DMA_PRIVATE is all about channel allocation as I explained yesterday, and whether the channel is available for async_tx usage.
A channel marked DMA_PRIVATE is not available for async_tx usage at any moment. A channel without DMA_PRIVATE is available for async_tx usage until it is allocated for the slave API - at which point the generic DMA engine code will mark the channel with DMA_PRIVATE, thereby taking it away from async_tx API usage. When the slave API frees the channel, DMA_PRIVATE will be cleared, making the channel available for async_tx usage.
So, basically, DMA_PRIVATE set -> async_tx usage not allowed. DMA_PRIVATE clear -> async_tx usage permitted. It really is that simple.
DMA_PRIVATE is a dma_device flag, not a dma_chan flag. As soon as one channel is allocated by __dma_request_channel() the whole device is marked with DMA_PRIVATE, making all channels private. What am I missing ?
I can't answer that - I don't know why the previous authors decided to make it a DMA-device wide property - presumably there are DMA controllers where this matters.
However, one thing to realise is that a dma_device is a virtual concept - it is a set of channels which share a common set of properties.

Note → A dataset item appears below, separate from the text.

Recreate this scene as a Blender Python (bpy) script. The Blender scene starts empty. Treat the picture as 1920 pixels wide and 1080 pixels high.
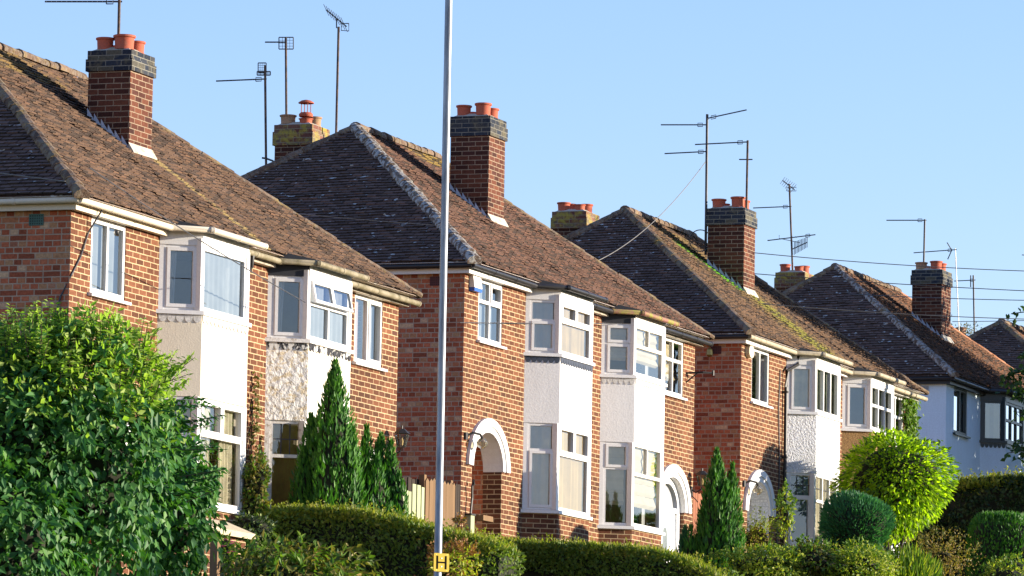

It is not a physical device. It is entirely reasonable for a set of channels on a physical device to be shared between two different dma_device instances and handed out by the driver code as needed.
Similarly, the DMA engine API is split in functions with different prefixes (mostly dmaengine_*, dma_async_*, dma_*, and various unprefixed niceties such as async_tx_ack or txd_lock. If there's a rationale for that (beyond just historical reasons) it should also be documented, otherwise a cleanup would help all the confused DMA engine users (myself included).
dmaengine_* are generally the interface functions to the DMA engine code, which have been recently introduced to avoid the multiple levels of pointer indirection having to be typed in every driver.
dma_async_* are the DMA engine interface functions for the async_tx API.
dma_* predate the dmaengine_* naming, and are probably too generic, so should probably end up being renamed to dmaengine_*.
Thank you for the confirmation. I'll see if I can cook up a patch. It will likely be pretty large and broad though, but I guess there's no way around it.
txd_* are all about the DMA engine descriptors.
async_tx_* are the higher level async_tx API functions.
Thank you for the information. How about the dma_async_* functions, should they be renamed to dmaengine_* as well ? Or are some of them part of the async_tx_* API ?
Well, these:
dma_async_device_register dma_async_device_unregister dma_async_tx_descriptor_init
are more DMA engine core <-> DMA engine driver interface functions than user functions. The remainder of the dma_async_* functions are internal to the async_tx API.